Thanks for everyone's input so far.  I have been assured that IBM will not
open-source utilties.  My main concern with the iSeries toolkit is that I
was thinking it should be hosted, protected, and advertised by IBM.  For
example, TAATOOLS (the version we have not paid for) has CHKIFSE to do the
same thing as the CHKIFSOBJ.  They charge for it but they give source.
Would they come collecting on our hides?  Let's say someone develops a
utility and charges for it.  Someone else develops something similar and
makes it free.  Why would someone pay for something if they could get it
for free and with source?  My philosophy is that if we develop something
that IBM should have developed in the first place, we should not charge 
for
it.    I feel like TAATOOLS is taking over IBM's role in developing
utilities and they are probably doing a good job developing utilities
except they are charging.  I realize they need to get paid for their work.
I also realize the iSeries toolkit might not have all the tools we are
looking for and do exactly what we want.  I was implying that it appears
the popularity of this toolkit is not high and tools may be 
underdeveloped.
I am under the impression that people don't use it very much.  As Scott
pointed out, if people don't use it that much then one person could be
developing all the tools.  I think it is true that David Morris is the one
developing almost all of these utilities since his name is there as the
author on about every program except maybe 1 or 2.  I never even heard of
the iSeries toolkit until now.  If I did, I probably looked over it and
said that there wasn't anything there we could use and skipped over it.

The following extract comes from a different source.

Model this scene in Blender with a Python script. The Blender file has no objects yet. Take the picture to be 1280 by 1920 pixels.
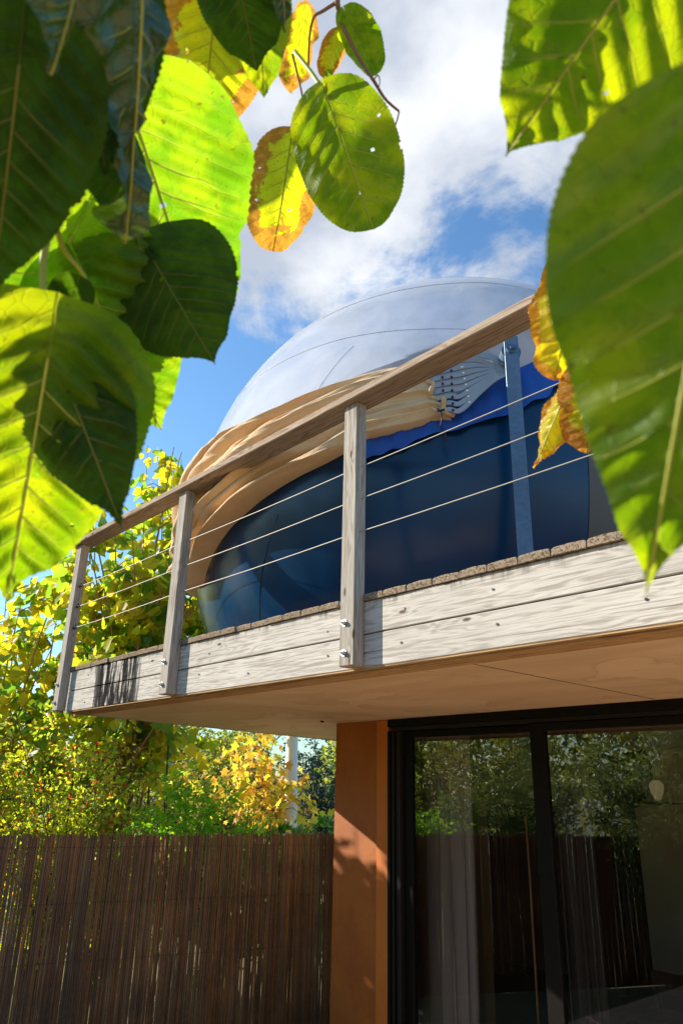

I believe it is very important to enhance and create utilities.  In the
example of making the object parameter generic on CHK* commands.  Sure, 
you
could do a DSPOBJD or DSPFD to an outfile to search library objects and 
use
access() API for IFS.  But, just encapsulating these in single programs 
and
commands as general utilities allows programs wishing to use these
functions to include just a single call or command reference.  CHKLNK has
helped other programmers do just that.  Then all the error-checking and
functionality is in one place.  Even just including generic object
parameters.  I know the object or file member starts with something.  I
check for IFS object existence just to be extra sure the objects got
transferred from one system to another.  I thought I heard that FTP could
complete without errors and not transfer anything.  I wouldn't want to
delete the from objects in that case and I need them to be generic so I am
checking the right objects.  Many different file names come in and I need
to check for the ones that start with a certain string.  Or checking
members in a file.  I know it will start with such and such.  Just do a
simple CHKOBJ with generic parameters.
It appears that the momentum on the iSeries toolkit is not picking up.  Is
it worth sticking utilities out there to have the fear of someone coming
back and trying to collect on my hide?  Not right now unless I am way off.